After all the filings and counter fillings, motions and depositions, a final resolution in a case could take years to settle.

Wojcik, Tompsett, McConnell and College of Charleston athletic director Joe Hull all declined to comment for this story.

The cost of such a court fight, in both dollars and reputation for the College of Charleston and Wojcik, could be incalculable.

"At the end of the day, there are not going to be any winners in this case," said ESPN basketball analyst and Charlotte-based attorney Jay Bilas. "This is an unfortunate situation for Doug Wojcik and the College of Charleston. No one will win no matter what the outcome ends up being, especially if this case gets to a courtroom."

Tompsett is considered one of the top litigators in his field. He has built a national reputation and has represented such high-profile clients as University of Connecticut basketball coach Jim Calhoun, Arizona and former Michigan football coach Rich Rodriguez, and former Southern Cal assistant football coach Todd McNair.
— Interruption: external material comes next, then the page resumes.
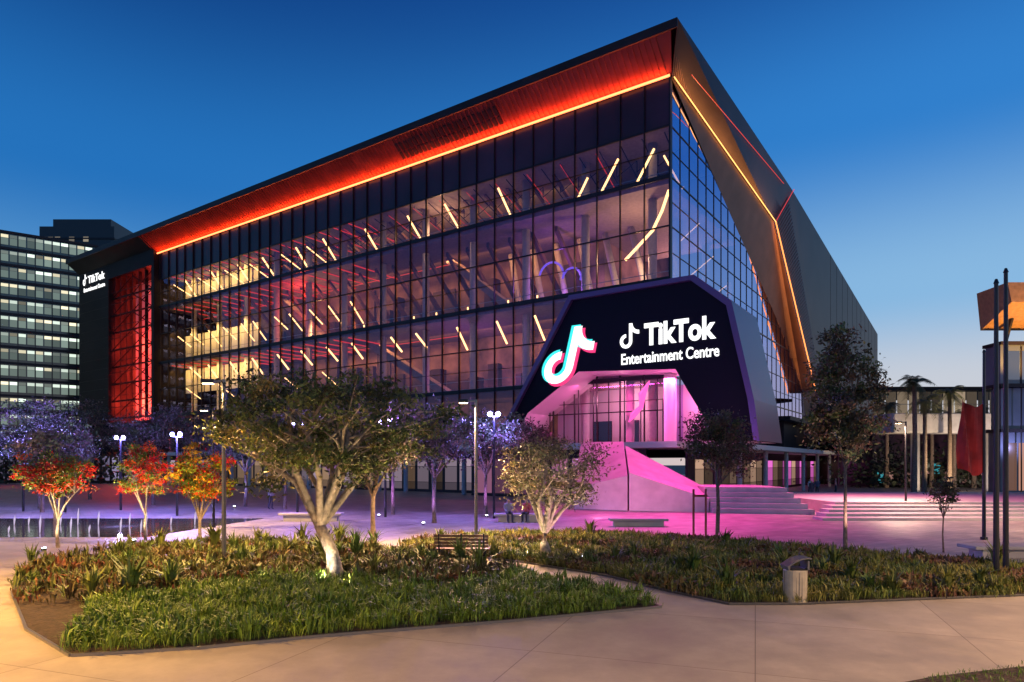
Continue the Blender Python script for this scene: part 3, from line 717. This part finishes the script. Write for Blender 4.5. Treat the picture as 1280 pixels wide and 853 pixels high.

"He's a superior advocate to have in your corner," Bilas said. "If the College of Charleston thinks that Scott Tompsett and Doug Wojcik are just going to go away now that he's been fired, I think they've underestimated their resolve."

Since the middle of May, the College has launched two investigations into Wojcik's actions during his tenure as the school's basketball coach. The first was completed at the end of June and concluded with a 50-page report that exposed dozens of allegations of Wojcik verbally abusing players and athletic department staff members.

College of Charleston's Hull told players during a meeting on June 30 that he was going to fire Wojcik. However, Benson overruled Hull and suspended Wojcik without pay for the month of August and ordered him to undergo mandatory counseling.

The second probe was prompted after former Cougars guard Trevonte Dixon claimed he was physically abused by Wojcik twice during the 2012-13 season. Dixon claims to have been assaulted during a preseason game in Canada and again during a road game against Elon in 2012.

Before he was fired, Wojcik had three years remaining on his contract that would have paid him more than $1.2 million.

If a wrongful termination suit is filed, the case could be more about McConnell's decision to launch a second investigation and his subsequent decision to fire the coach than any alleged verbal or physical abuse by Wojcik.

The day that Wojcik was fired, Tompsett issued a statement that said "the College became so desperate to invent a reason to fire Coach Wojcik that it had some of the young men on the basketball team sign sworn affidavits, which we believe contain materially false statements. The College even got one of the incoming freshmen, who has never even played for Coach Wojcik, to swear under oath that he was physically abused by Coach Wojcik."

The fact that Wojcik had accepted the punishment handed down by Benson but later was fired by McConnell with no substantial new evidence could be the strongest argument for the coach, Bilas said.

"From Doug Wojcik's position, I think one could raise some questions about whether or not the second investigation was undertaken simply to take the action to fire him," Bilas said. "They had suspended him and for whatever reason, later on decided that they needed to, or should have, fired Doug. So now they need to create a situation under which we can fire him for just cause."

If the case moves toward a trial, Wojcik's legal team is likely to call dozens of witnesses, including McConnell, Benson, legal counsel at the school, assistant coaches, players and athletic department staff members.

The testimony could take months to compile.

"If the suit were to survive all the initial filings and motions and counter motions, then it'll go to the discovery phase," Bilas said. "And that's where things could get very interesting. During that discovery phase an attorney can ask any question they reasonably think will lead to discovery of admissible evidence. It's a nice way of saying that Scott (Tompsett) or the College of Charleston attorneys can ask anything they want."

Not only would testimony be involved, but any phone records, emails, text messages or any correspondence relevant to the case could be made public as well.

"Litigation is not fun for anyone, even the lawyers," Bilas said. "Why would either side want go to through that? Why would a coach who wants to coach again go through that? Why would the university put itself in that position where they are likely to have things that are embarrassing come to the surface?"

As the discovery phase moves forward, the costs begin to mount for both sides. How much would a trial of this nature cost?

No one is sure.

"Any trial is expensive, but it would depend on how many people were working on the case and for how long," Bilas said. "Folks usually get more realistic about their circumstances the closer they get to trial. It's amazing how reasonable people can get walking up the courtroom steps."

Marc Edelman, who is a leading expert in sports law, said that most wrongful termination suits of this nature never make it to the courtroom. Edelman is an associate professor of law at the Zicklin School of Business, Baruch College, City University of New York.

"The vast majority of cases like this never go to trial," Edelman said. "The percentages are that most cases end up with a settlement because neither side really wants to go through the process of getting the case before a jury."

Even Rutgers basketball coach Mike Rice, who was caught on video using slurs and hitting players during practices, received a $475,000 settlement with the school. Rice had $1.1 million remaining on his contract when the case was settled in April 2013.

"I can't remember the last time a wrongful termination suit involving a Division I basketball or football coach, one as high profile as this case, has gone to trial," Bilas said. "It'll depend on how far each side is dug in and how far they are willing to take it. Predicting the outcome of sporting events is about as easy as predicting the behavior of litigants."